Sobre el césped tenía algo de héroe griego en la melena fosca y en el gesto bravío, una prefiguración de la escultura rota en la que iba a desembocar después, un trozo del Partenón caído por los suelos. Al lado de Shilton, que le sacaba veinte centímetros, y de los robustos defensas ingleses, Maradona parecía un niño. A lo mejor ése era su secreto, que siguió jugando toda la vida con la alegría, los ritmos y misterios de la infancia. No parecía un delantero de fútbol, para qué vamos a engañarnos. Corpulento, bajito, cuellicorto, más bien gordo, su anatomía tiraba más a la niñez y a la redondez de la pelota que llevaba imantada a los tobillos y que le obedecía como si fuese una extensión más de su cuerpo, otra mano, otra cabeza, otra rodilla. Había que verlo calentando antes del partido, jugueteando con el balón y bajándolo al toque, sin el menor esfuerzo, mientras el público cantaba enloquecido: una escena que Sorrentino homenajeó en Juventud, sin estadio, sin balón y sin público, con un Diego enfermo, hinchado, hidropésico, decadente, lanzando una pelota de tenis a la estratosfera.

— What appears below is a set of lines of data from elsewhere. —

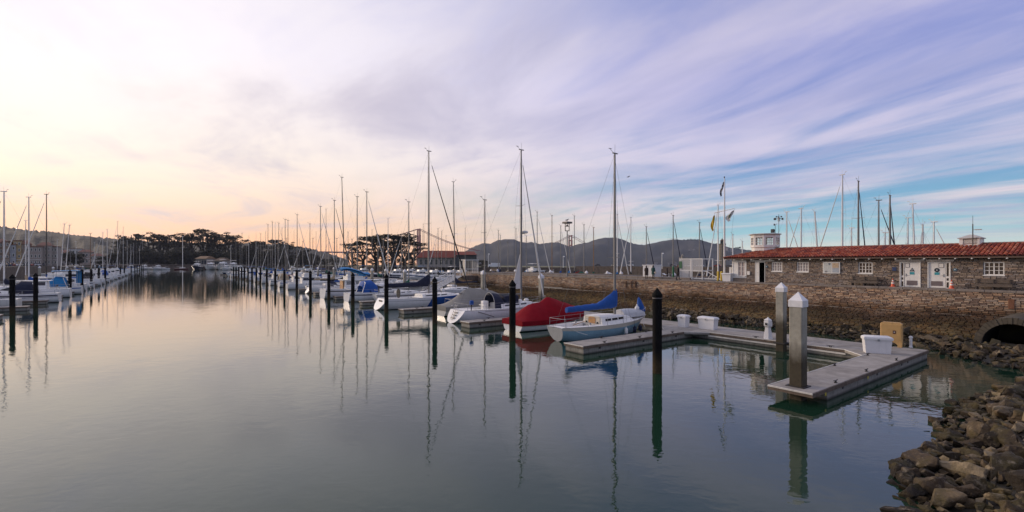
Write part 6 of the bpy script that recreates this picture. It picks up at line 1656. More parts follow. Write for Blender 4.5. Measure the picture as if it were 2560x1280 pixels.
motorboat(s_at(1215, 64), 60, 6.5, 2.4, 1.9, M_HULLW, style='covered', canvas=(M_SAILW, [(0, .4), (.4, 1.6), (1, .2)]), label='white tent-covered boat beyond the left end of the quay wall', name='covered_dinghy')

# ---------------------------------------------------------------- left-hand row
G_L = 'boats in the left-hand row'
def LS(px, yt, t, Lx, lab, **k):
    s = s_at(px, t); H = EYE + (HY - yt) * depth(s, t) / F
    return sailboat(s, t + Lx * .57, Lx, Lx * .31, 1.15, k.pop('hm', M_HULLW), H, Lx * .57, rev=True, label=lab, group=G_L, **k)
LS(10, 479, -19.5, 11.0, 'sailboat with pale leaning mast and navy sail cover at the left edge', cover=M_CNAVY, mm=M_ALUW, lod=1, r=.15, jib=M_SAILW)
LS(72, 493, -19.3, 10.5, 'sailboat with thick white mast and blue sail cover behind the striped sport boat', cover=M_CBLUE, mm=M_ALUW, lod=1, r=.14, jib=M_SAILW)
LS(64, 552, -21.5, 9.5, 'sailboat with the short white mast hidden beside the thick white one', cover=M_CTAN, mm=M_ALUW, lod=1, r=.10, dodg=M_CNAVY)
LS(116, 486, -19.5, 11.5, 'sailboat with tall black mast and small white triangular sail on the left', cover=M_CBLUE, mm=M_ALUK, lod=1, r=.14, jib=M_SAILW)
LS(150, 560, -19.5, 9.5, 'sailboat with first of two parallel leaning white masts on the left', cover=None, mm=M_ALUW, lod=1, lean=(-.8, .5), r=.12)
LS(162, 563, -19.5, 9.5, 'sailboat with second of two parallel leaning white masts on the left', cover=M_CNAVY, mm=M_ALUW, lod=1, lean=(-.9, .5), r=.12)
LS(226, 584, -22, 10, 'sailboat with an orange-brown wooden mast in the left-hand row', cover=M_CTAN, mm=M_MASTWD, lod=1, r=.15)
for k, (px, yt, t, cv, jb) in enumerate([(257, 582, -19, 0, 1), (268, 574, -19, 1, 0), (294, 554, -19, 4, 1), (308, 568, -20, 2, 1), (318, 602, -20, 0, 0), (356, 580, -19, 3, 1), (361, 604, -19, 0, 0), (367, 610, -21, 1, 0), (383, 625, -19, 4, 0), (334, 608, -24, 5, 1)]):
    LS(px, yt, t, 9.5, 'small far sailboat with %s sail cover, %s of the distant left-hand row' % (CN[cv], NTH[k]), cover=CV[cv], jib=M_SAILW if jb else None, mm=M_ALUW, lod=1, r=.14)
# near left boats
e, f = motorboat(91.8, -11.9, 10.5, 3.3, 1.25, M_HULLW, rev=True, style='sport', canvas=M_CNAVY, label='white sport boat with two navy stripes and navy canopy at the left edge', group=G_L, stripe_m=M_CNAVY, lod=2)
stripe(e, f, .27, .31, M_CNAVY, 'lower_stripe', .006)
for x_ in (1.2, 3.4): pass
e, f = motorboat(82.0, -14.2, 9, 3.0, 1.1, M_HULLG, rev=True, style='cruiser', canvas=None, label='off-white motorboat partly cut by the left edge, nearest of its row', group=G_L, lod=1)
e, f = motorboat(104.0, -12.2, 9.8, 3.3, 1.35, M_HULLW, rev=True, style='cruiser', fly=False, label='white cruiser behind the striped sport boat on the left', group=G_L, lod=1, canvas=None)
e, f = motorboat(113.5, -11.8, 9.5, 3.4, 1.35, M_HULLW, rev=True, style='sport', canvas=M_CSKY, label='white boat with bright blue canopy standing over its open cockpit, left-hand row', group=G_L, lod=2, stripe_m=M_CBLUE)
q = MB(); zt = 4.1; rr = []
for k in range(6): x = .2 + 3.6 * k / 5; rr.append([(x, w2 * 1.45, zt + .12 * math.cos(w2 * 1.4) + .05 * math.sin(k)) for w2 in (-1, -.5, 0, .5, 1)])
q.loft(rr, False, False); q.loft([[(a, b, c - .12) for a, b, c in r_] for r_ in rr][::-1], False, False); q.add([(.2, -1.45, 4.1), (.9, -1.45, 4.1), (.9, -1.45, 1.9), (.2, -1.45, 1.9), (.2, -1.4, 4.1), (.9, -1.4, 4.1), (.9, -1.4, 1.9), (.2, -1.4, 1.9)], [(0, 1, 2, 3), (7, 6, 5, 4), (0, 3, 7, 4), (1, 5, 6, 2)]); q.build('bimini', M_CSKY, e, smooth=60)
q = MB()
for xx in (.4, 3.5):
    for sg in (1, -1): q.tube((xx, sg * 1.4, 1.3), (xx, sg * 1.4, zt), .025, n=5)
q.build('bimini_frame', M_TUBE, e)
for k, (s, t, sty, cv, lab) in enumerate([(126, -12.5, 'cruiser', None, 'white cruiser right of the bright blue canopy, left-hand row'), (139, -12.5, 'sport', None, 'low white sport boat in the left-hand row'), (151, -12.3, 'cruiser', M_SAILW, 'big white flybridge cruiser with raked windows, left-hand row'),
    (163, -12.5, 'sport', M_CBLK, 'white sport boat with black canopy, left-hand row'), (176, -12.5, 'cruiser', M_CNAVY, 'white cruiser with navy canopy, left-hand row'), (190, -12.5, 'cruiser', None, 'plain white cruiser further along the left-hand row'), (205, -12.5, 'sport', M_CBLUE, 'far white sport boat with blue canopy, left-hand row'), (222, -12.5, 'cruiser', None, 'far plain white cruiser, left-hand row'), (240, -12.5, 'cruiser', M_CBLUE, 'farthest cruiser with blue canopy, left-hand row'), (262, -12.5, 'cruiser', None, 'last white cruiser of the left-hand row')]):
    motorboat(s, t, 10.5 + (k == 2) * 2.5, 3.6, 1.35 + (k == 2) * .3, M_HULLW, rev=True, style=sty, canvas=cv, label=lab, group=G_L, stripe_m=[None, M_CNAVY, None][k % 3])
# facing boats at the closed end of the channel
ENDG = 'motor yachts moored across the far end of the channel'
def yacht(px, dd, sc_, lab, dark=False):
    e, f = motorboat(0, 0, 12, 4.4, 1.6, M_HULLN if dark else M_HULLW, style='cruiser', canvas=M_SAILW, label=lab, group=ENDG)
    v = at(px, dd, 0); e.location = v; e.rotation_euler = (0, 0, R(-90) + math.atan2(-v.x, v.y) * .6); e.scale = (sc_,) * 3; e.location = v + Vector((0, 12 * sc_, 0)); return e
yacht(463, 380, 1.45, 'white yacht with dark hull facing up the channel', True); yacht(495, 380, 1.6, 'tall white yacht facing up the channel, right of the dark-hulled one'); yacht(524, 380, 1.75, 'widest white motor yacht facing up the channel'); yacht(553, 372, 1.6, 'white yacht facing up the channel beside the far pile row')
s_, H_ = 0, 0
e, f = sailboat(0, 0, 11, 3.4, 1.1, M_HULLR, 28, 6, mm=M_ALUW, lod=0, label='lone red-hulled sailboat with tall bare mast at the end of the channel', group=ENDG, spread=(.5,), r=.28); e.location = at(437, 400, 0); e.rotation_euler = (0, 0, R(10))

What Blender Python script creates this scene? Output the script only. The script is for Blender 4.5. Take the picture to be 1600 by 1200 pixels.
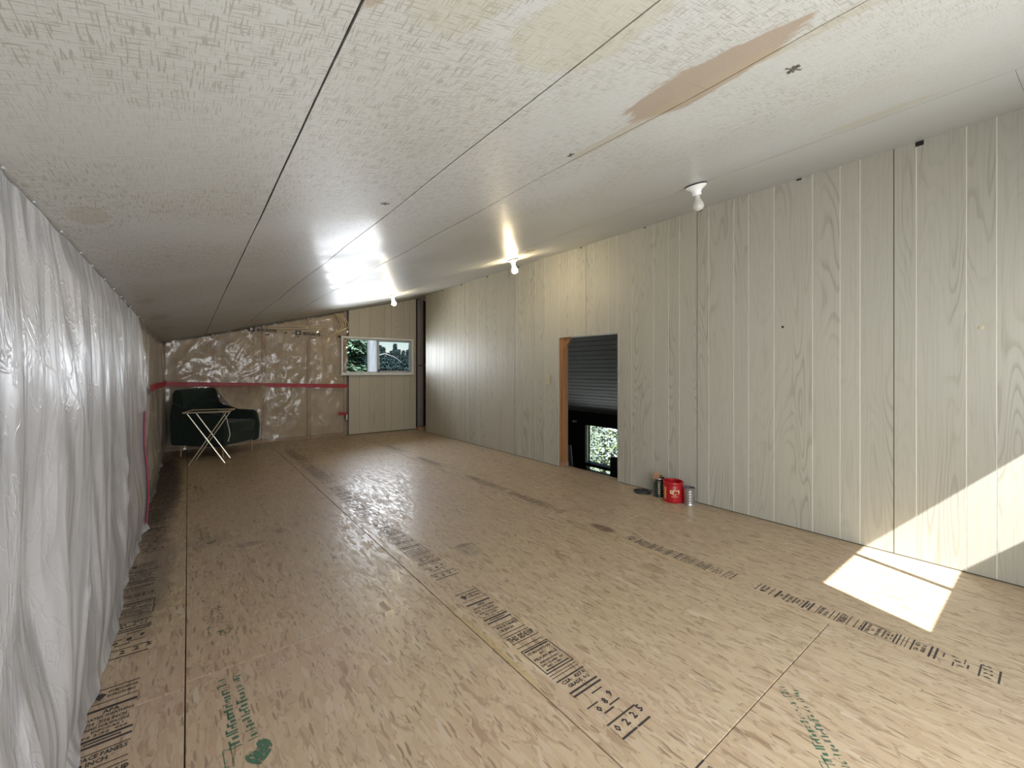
import bpy, bmesh, math, random
from mathutils import Vector, Matrix, Quaternion, noise
random.seed(7)
S = bpy.context.scene
COL = S.collection
for o in list(bpy.data.objects): bpy.data.objects.remove(o)

# ------------------------------------------------------------------ camera, world, lights
CAM_H = 1.09
YAW = math.atan(506/660)
cam = bpy.data.cameras.new('camera'); co = bpy.data.objects.new('camera', cam); COL.objects.link(co)
cam.sensor_width = 36; cam.lens = 660/1600*36; cam.shift_y = -22/1600
cam.clip_start = 0.02; cam.clip_end = 500
co.location = (0, 0, CAM_H); co.rotation_euler = (math.pi/2, 0, -YAW)
S.camera = co

vs = S.view_settings
vs.view_transform = 'Standard'; vs.look = 'None'; vs.gamma = 1; vs.use_curve_mapping = False
vs.exposure = -0.14

W = bpy.data.worlds.new('sky'); S.world = W; W.use_nodes = True
wt = W.node_tree; wt.nodes.clear()
wo = wt.nodes.new('ShaderNodeOutputWorld'); bg = wt.nodes.new('ShaderNodeBackground')
sk = wt.nodes.new('ShaderNodeTexSky'); sk.sky_type = 'NISHITA'; sk.sun_disc = False
sk.sun_elevation = math.radians(45); sk.sun_rotation = math.radians(200); sk.altitude = 600
sk.air_density = 1.0; sk.dust_density = .6
wt.links.new(sk.outputs[0], bg.inputs[0]); bg.inputs[1].default_value = 0.12
wt.links.new(bg.outputs[0], wo.inputs[0])

def lamp(name, kind, energy, loc, rot, color=(1, 1, 1), **kw):
    l = bpy.data.lights.new(name, kind); l.energy = energy; l.color = color
    for k, v in kw.items(): setattr(l, k, v)
    o = bpy.data.objects.new(name, l); COL.objects.link(o); o.location = loc; o.rotation_euler = rot
    return o
sd = Vector((0.32, 1.0, -1.07)).normalized()
sun = lamp('sun', 'SUN', 27, (0, -20, 20), sd.to_track_quat('-Z', 'Y').to_euler(), (1, .97, .92), angle=math.radians(.5))
# daylight coming in through the windows (one soft light just inside each opening), plus an added fill
lamp('daylight_near_window', 'AREA', 9, (2.7, -.53, 1.22), (math.radians(90), 0, 0), (.93, .97, 1), shape='RECTANGLE', size=1.1, size_y=.5)
lamp('fill_near_wall', 'AREA', 64, (.95, -.53, .92), (math.radians(90), 0, 0), (.95, .98, 1), shape='RECTANGLE', size=2.2, size_y=1.2)  # added fill light; the near wall has no opening here
lamp('daylight_far_window', 'AREA', 17, (2.63, 7.2, 1.32), (math.radians(-90), 0, 0), (.88, .93, 1), shape='RECTANGLE', size=1.1, size_y=.5, spread=math.radians(100))
lamp('daylight_low_window', 'AREA', 13, (6.45, 5.3, -.45), (0, math.radians(90), 0), (.9, .97, 1), shape='RECTANGLE', size=.7, size_y=1.5)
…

Un amigo argentino me dijo un día: "Pibe, date cuenta, Maradona ganó el Mundial él solo con diez picapedreros". Seguramente exageraba, pero lo cierto es que nunca el Nápoles había conseguido un scudetto hasta que llegó él a hacerse cargo, una hazaña que repitió poco después únicamente para dejar claro que un milagro, un puto milagro, nunca se produce por chiripa. La verdad, no le iba lo de jugar en equipo, más bien corría y regateaba solo contra todos, igual que un niño en el recreo, como si nunca hubiera salido de entre los patios y chabolas de Villa Fiorito, y el recreo se prolongó hasta el anochecer, mucho después de cerrar la cancha y colgar la camiseta. Sí, llevaba mucho tiempo retirado de los campos de fútbol, dedicado al recreo, a esnifar rayas por kilómetros y a hacerse la vida polvo, al estilo de esos grandes saxofonistas de jazz que canjean música por sangre y de esos poetas visionarios para los que el cuerpo sólo es un estorbo. Admiraba tanto la revolución cubana que le dijo a su corazón que se parase el aniversario de la muerte de Fidel, y la víscera le hizo caso, obediente, al toque, como si fuese otra pelota. En el cementerio de Nápoles hay una pintada que reza: "No sabéis lo que os perdisteis". Y alguien, probablemente un muerto, escribió debajo: "Pero quién dice que nos lo perdimos".